MK: Is The River a somewhat unique church, or is there a strong sense of denomination or conference that you feel you belong to, nationwide or internationally? Or do you try to avoid questions of denomination, theology, doctrine, things like that?

JM: No, we don’t try to avoid them. The reality is that it’s been hard to find “like” churches. They’re there, here in the U. S., more and more. Some of our leadership team was just at a conference in Dallas with a bunch of other “outwardly focused churches”, so there is a discernible movement that’s happening. I think it’s very, very young, and I think also, in its own way, it’s suffering from the myopia that the U. S. church does. This church movement doesn’t seem to know much about other things that are happening worldwide, and churches -- like throughout Latin America and other places – that have been outwardly focused from the beginning. So, as often happens in the U. S., something happens to us and we think it’s the latest and the greatest thing that God is doing. So I think we have a lot to learn still, but as we’re trying to band together with churches that are like-minded, we’re discovering that there are churches out there – and there have always been a lot of great denominational churches too.
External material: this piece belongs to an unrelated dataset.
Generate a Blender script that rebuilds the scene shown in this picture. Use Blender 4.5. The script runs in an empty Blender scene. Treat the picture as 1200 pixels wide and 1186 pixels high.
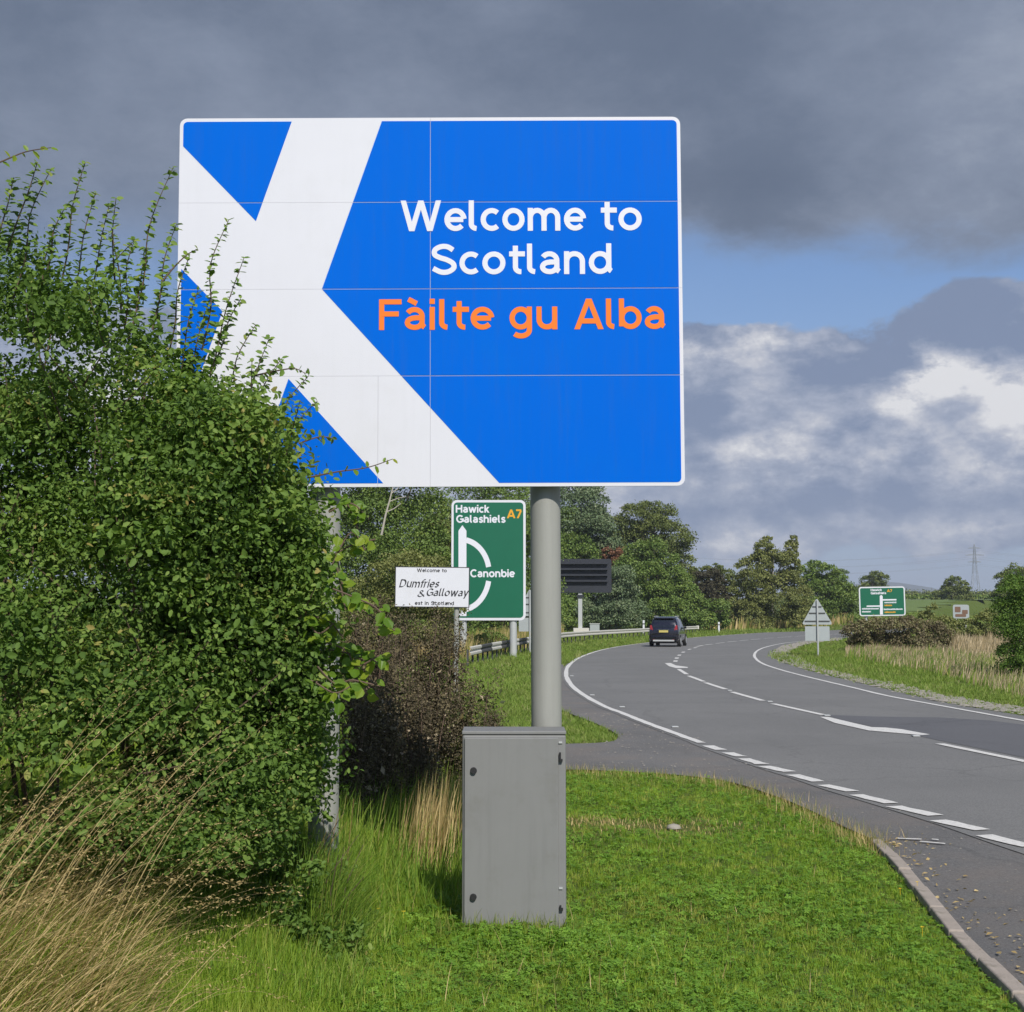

I don’t personally, and we don’t as a church, want to project any sense of a negative outlook on the work that other people have been doing all along. So we are not directly affiliated with any denomination. We are planted out of another independent church six years ago, and our leadership structure has always been independent from that church as well. We’ve been part of the Willow Creek Association, just for lack of another organization to join, and we’re investigating other possibilities as well.